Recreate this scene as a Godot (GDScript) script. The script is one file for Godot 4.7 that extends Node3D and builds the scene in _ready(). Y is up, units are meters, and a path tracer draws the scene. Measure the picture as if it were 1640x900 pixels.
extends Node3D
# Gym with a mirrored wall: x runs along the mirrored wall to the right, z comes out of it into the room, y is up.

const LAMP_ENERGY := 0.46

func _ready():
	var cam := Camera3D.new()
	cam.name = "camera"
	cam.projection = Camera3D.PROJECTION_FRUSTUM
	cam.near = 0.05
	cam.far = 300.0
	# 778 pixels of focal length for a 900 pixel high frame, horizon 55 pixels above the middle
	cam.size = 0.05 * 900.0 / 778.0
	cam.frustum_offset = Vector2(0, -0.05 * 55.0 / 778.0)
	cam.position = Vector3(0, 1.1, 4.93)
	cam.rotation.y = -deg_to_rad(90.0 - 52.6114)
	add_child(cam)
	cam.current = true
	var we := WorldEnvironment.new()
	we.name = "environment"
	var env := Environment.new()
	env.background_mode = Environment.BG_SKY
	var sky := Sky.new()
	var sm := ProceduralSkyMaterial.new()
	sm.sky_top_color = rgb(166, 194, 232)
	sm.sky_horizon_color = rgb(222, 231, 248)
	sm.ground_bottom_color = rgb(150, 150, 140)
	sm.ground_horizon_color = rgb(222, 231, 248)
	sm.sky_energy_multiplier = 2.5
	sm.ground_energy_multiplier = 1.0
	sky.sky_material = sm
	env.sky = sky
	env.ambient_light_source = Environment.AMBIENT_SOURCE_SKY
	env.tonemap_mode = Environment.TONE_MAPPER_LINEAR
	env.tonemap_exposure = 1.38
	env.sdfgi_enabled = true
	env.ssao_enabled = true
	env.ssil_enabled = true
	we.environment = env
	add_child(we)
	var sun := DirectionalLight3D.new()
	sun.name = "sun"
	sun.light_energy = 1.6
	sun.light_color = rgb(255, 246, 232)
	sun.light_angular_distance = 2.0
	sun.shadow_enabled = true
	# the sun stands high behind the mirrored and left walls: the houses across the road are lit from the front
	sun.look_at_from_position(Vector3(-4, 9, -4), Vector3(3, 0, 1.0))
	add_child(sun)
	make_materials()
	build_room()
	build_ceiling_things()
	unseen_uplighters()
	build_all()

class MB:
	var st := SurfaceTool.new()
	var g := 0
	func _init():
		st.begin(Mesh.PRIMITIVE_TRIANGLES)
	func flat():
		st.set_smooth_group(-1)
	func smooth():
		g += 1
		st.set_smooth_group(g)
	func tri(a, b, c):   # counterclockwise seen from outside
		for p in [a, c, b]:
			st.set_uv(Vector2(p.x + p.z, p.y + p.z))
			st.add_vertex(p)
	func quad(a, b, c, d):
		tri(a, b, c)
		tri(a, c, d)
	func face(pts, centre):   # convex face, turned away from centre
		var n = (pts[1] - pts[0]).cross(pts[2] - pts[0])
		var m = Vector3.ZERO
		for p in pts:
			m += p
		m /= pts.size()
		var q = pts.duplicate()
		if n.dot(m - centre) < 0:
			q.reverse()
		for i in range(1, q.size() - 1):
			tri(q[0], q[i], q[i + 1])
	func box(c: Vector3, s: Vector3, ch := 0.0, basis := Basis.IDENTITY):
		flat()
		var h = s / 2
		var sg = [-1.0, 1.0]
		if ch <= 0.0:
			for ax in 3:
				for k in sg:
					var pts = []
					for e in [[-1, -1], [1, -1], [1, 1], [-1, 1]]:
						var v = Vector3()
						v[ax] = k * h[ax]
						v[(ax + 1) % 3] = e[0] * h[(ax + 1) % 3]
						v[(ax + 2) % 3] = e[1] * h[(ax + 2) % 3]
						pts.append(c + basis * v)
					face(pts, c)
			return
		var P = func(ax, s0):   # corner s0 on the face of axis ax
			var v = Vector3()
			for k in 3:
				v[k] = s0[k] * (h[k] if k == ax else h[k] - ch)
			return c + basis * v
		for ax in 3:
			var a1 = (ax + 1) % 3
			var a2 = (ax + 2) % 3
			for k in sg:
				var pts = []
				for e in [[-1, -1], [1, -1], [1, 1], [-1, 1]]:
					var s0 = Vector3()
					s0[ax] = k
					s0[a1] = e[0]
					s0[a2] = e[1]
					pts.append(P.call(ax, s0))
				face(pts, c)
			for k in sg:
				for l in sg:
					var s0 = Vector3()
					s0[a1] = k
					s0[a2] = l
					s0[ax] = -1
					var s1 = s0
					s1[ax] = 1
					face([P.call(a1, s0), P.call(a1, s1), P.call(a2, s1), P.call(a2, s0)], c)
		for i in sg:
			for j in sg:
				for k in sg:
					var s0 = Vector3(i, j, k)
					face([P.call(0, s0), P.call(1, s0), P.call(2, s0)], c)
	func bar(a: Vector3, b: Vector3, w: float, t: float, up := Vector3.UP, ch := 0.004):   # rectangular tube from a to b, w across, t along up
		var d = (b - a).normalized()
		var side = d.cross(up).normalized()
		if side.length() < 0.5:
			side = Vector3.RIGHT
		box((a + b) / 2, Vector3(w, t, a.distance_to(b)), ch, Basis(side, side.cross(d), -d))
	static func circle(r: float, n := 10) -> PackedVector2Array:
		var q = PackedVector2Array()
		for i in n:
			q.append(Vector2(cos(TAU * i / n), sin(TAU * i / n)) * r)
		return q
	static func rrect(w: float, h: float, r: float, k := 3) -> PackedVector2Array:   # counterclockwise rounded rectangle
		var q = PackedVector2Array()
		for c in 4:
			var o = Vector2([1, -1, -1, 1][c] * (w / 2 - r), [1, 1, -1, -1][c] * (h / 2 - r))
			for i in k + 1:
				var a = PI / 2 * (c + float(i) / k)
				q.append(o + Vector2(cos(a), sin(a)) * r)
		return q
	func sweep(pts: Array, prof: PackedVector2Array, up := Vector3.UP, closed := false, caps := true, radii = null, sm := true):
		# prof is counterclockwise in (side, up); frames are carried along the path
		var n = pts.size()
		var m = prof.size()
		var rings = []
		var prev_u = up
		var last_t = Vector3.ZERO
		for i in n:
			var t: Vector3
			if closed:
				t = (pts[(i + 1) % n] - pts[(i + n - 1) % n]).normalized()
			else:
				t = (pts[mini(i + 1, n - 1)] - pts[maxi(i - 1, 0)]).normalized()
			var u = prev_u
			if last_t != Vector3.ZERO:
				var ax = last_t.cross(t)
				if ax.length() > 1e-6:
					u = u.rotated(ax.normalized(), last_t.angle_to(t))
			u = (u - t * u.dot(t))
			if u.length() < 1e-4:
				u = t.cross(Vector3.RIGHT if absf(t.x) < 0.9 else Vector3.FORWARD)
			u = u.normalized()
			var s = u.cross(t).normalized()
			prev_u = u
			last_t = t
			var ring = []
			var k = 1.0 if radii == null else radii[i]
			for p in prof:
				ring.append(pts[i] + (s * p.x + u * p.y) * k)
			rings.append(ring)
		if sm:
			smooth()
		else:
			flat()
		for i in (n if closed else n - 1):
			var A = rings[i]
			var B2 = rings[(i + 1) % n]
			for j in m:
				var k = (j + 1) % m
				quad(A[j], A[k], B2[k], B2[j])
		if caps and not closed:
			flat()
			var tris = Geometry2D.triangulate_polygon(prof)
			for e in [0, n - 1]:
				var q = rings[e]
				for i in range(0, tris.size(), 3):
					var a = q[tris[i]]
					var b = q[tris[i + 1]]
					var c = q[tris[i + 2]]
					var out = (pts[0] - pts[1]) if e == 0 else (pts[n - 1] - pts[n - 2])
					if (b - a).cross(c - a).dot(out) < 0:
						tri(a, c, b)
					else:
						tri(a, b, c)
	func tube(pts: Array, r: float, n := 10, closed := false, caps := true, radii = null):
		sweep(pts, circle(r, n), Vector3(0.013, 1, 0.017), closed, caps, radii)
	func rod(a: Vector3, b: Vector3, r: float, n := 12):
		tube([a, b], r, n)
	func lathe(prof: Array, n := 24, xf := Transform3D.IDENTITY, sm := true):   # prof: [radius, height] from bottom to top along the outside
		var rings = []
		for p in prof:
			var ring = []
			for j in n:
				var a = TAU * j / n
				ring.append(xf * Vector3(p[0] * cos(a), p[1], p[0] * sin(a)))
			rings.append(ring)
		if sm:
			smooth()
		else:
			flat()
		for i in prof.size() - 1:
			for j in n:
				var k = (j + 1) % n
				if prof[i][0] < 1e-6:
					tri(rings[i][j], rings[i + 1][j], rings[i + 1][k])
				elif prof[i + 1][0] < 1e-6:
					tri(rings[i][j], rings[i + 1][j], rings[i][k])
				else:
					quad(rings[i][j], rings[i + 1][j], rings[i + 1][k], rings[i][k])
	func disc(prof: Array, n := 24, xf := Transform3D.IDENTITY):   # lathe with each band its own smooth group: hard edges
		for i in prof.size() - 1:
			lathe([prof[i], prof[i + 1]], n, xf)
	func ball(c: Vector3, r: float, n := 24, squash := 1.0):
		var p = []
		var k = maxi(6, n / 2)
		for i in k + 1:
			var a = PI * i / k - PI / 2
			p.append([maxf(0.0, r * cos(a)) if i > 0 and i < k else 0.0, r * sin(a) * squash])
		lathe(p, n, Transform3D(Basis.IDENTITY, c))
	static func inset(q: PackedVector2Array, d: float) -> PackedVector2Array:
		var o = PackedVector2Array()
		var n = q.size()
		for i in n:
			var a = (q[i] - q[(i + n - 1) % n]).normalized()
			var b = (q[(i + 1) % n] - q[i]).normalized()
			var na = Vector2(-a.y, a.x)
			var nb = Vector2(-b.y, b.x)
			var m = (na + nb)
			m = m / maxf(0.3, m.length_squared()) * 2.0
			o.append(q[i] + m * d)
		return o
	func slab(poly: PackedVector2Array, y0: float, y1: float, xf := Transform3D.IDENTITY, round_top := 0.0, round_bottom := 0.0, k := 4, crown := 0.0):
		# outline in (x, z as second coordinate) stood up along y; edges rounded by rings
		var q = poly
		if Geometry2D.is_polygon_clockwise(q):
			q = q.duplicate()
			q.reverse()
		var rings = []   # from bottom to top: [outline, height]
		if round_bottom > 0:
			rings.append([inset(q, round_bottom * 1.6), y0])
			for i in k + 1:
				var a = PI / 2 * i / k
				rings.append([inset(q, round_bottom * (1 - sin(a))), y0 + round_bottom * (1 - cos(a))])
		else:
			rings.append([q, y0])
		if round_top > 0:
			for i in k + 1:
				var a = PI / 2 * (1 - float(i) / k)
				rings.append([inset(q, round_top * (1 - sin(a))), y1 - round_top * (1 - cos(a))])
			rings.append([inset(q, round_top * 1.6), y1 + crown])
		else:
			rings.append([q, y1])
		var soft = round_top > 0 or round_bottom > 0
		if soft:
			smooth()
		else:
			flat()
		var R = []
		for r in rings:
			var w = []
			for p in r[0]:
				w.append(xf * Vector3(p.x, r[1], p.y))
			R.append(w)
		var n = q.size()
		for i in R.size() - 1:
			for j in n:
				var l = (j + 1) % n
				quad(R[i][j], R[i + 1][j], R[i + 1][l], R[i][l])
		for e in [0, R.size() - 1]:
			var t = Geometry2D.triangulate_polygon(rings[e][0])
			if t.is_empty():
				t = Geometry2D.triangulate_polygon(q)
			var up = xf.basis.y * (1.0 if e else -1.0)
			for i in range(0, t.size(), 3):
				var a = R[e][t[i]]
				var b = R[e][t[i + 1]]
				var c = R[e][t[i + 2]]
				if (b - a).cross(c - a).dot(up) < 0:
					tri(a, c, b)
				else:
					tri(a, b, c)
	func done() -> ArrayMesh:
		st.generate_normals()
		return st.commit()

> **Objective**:
Write out, exactly and with nothing else, the lines of the listing above from its first line through the line with "const LAMP_ENERGY := 0.46".

> **Solution**:
Recreate this scene as a Godot (GDScript) script. The script is one file for Godot 4.7 that extends Node3D and builds the scene in _ready(). Y is up, units are meters, and a path tracer draws the scene. Measure the picture as if it were 1640x900 pixels.
extends Node3D
# Gym with a mirrored wall: x runs along the mirrored wall to the right, z comes out of it into the room, y is up.

const LAMP_ENERGY := 0.46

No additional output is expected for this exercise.